Excessive et bestiale, cette idée exclut les autres et domine toute la vie, elle s’insinue dans toutes ses considérations et dans tous les rapports de pensée, dans toutes les appréciations et les réflexions.

Dans l’obsession, l’idée porte une marque organique.

De ce fait, elle est soustraite à la sphère d’une normativité ou d’une validité logique et devient une transposition idéale, une dérivation sublime d’un phénomène organique. Elle n’a d’existence abstraite qu’en étant nourrie en permanence par les éléments organiques, de sorte que sa source – charnelle, nerveuse et affective – est directement saisissable et déterminable.

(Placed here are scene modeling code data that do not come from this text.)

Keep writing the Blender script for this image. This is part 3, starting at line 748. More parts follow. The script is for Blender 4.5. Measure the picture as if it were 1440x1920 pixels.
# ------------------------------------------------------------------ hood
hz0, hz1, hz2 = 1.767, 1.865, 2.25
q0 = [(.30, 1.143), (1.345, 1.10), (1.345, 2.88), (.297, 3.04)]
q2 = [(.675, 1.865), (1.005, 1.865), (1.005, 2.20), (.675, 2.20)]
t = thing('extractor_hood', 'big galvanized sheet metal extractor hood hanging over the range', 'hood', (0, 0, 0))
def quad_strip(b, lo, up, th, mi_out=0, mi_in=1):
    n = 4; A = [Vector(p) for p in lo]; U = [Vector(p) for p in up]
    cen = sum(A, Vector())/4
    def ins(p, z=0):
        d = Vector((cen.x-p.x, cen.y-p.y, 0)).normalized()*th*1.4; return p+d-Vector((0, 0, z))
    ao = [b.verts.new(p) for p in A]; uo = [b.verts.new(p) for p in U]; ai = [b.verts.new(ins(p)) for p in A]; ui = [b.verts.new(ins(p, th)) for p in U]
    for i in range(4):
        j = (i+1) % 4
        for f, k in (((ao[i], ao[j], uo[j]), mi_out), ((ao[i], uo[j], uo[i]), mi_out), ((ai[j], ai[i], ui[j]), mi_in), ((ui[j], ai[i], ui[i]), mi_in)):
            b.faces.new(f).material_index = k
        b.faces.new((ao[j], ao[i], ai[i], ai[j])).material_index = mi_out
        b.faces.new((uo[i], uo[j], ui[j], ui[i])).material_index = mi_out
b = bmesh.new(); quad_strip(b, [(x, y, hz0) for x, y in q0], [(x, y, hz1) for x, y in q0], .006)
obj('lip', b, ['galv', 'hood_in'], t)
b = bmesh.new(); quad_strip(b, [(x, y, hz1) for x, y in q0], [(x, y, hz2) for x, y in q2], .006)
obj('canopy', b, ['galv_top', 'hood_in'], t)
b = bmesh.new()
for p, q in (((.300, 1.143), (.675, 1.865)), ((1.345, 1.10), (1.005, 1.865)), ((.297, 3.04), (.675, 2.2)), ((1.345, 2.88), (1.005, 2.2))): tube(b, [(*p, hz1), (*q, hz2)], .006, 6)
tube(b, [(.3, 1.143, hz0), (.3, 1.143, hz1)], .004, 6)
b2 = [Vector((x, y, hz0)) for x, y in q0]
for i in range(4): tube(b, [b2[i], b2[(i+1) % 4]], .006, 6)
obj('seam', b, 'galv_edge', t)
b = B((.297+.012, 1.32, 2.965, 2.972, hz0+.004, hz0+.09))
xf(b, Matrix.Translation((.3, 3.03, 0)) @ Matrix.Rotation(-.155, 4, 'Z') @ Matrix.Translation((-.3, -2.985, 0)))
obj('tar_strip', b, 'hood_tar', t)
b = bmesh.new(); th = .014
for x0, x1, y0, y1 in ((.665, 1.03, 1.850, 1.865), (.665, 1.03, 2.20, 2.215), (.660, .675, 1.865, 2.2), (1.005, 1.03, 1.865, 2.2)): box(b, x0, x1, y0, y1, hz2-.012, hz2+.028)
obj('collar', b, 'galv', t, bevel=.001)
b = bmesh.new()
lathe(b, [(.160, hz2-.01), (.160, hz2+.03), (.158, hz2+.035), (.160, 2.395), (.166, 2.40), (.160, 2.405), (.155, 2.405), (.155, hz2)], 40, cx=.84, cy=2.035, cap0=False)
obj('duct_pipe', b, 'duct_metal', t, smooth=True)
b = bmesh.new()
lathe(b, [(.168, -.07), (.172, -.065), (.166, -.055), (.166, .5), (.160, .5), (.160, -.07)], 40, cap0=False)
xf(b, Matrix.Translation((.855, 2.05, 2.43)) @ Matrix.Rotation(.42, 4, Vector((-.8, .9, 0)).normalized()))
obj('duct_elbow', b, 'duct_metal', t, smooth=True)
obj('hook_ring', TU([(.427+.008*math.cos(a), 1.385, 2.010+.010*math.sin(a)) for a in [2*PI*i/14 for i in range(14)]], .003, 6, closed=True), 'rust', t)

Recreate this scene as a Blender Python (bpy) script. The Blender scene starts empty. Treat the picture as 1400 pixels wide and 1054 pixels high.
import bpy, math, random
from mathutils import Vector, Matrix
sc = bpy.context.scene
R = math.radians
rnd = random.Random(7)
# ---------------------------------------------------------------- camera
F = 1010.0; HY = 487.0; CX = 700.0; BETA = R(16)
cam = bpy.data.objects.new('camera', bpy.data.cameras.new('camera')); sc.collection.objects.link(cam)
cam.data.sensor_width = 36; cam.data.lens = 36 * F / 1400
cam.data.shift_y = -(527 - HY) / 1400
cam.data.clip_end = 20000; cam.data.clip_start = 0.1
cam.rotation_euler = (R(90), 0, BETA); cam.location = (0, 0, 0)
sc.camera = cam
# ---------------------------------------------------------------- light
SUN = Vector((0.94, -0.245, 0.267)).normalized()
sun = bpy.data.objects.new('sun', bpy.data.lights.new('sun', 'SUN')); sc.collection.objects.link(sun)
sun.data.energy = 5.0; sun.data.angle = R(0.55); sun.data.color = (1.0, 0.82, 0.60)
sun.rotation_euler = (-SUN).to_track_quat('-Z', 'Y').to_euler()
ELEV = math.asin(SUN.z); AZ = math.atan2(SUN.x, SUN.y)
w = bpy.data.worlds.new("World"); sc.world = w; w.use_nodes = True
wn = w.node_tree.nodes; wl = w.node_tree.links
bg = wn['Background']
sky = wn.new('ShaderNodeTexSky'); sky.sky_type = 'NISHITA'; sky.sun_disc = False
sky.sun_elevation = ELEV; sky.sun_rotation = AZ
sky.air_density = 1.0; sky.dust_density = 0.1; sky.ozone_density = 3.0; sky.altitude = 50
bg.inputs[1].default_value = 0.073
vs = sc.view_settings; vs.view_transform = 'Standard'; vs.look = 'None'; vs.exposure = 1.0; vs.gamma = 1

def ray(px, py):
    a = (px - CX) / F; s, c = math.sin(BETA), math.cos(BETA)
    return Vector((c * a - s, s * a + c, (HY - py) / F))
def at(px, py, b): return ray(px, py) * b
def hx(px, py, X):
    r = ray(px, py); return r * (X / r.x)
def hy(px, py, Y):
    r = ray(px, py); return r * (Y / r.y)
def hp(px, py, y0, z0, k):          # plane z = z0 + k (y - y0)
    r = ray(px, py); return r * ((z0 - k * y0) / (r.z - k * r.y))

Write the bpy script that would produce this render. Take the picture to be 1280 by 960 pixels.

La cristallisation des obsessions est comparable à un déchirement nerveux ; car leur évolution interne ressemble à un progrès en spirale dans notre réalité organique. C’est un approfondissement inéluctable, d’une force irrésistible. On sent qu’on ne peut rien contre ce processus fatal et, pris d’une anxiété semblable à un pressentiment bizarre, on se laisse envahir psychiquement et organiquement. Bien que les obsessions soient engendrées par le moi, par une fatalité personnelle, on a le sentiment qu’elles viennent de l’extérieur, on se sent victime d’une invasion barbare, d’une explosion démentielle. Cette objectivation est due au fait que nous ne les remarquons pas dans leurs premières phases, pendant leur formation, mais seulement plus tard, quand elles sont en cours de cristallisation. Alors, perdant le fil intérieur de l’évolution et de la continuité, on a l’impression qu’elles viennent du dehors, ce qui les rend encore plus torturantes, si ce n’est insupportables.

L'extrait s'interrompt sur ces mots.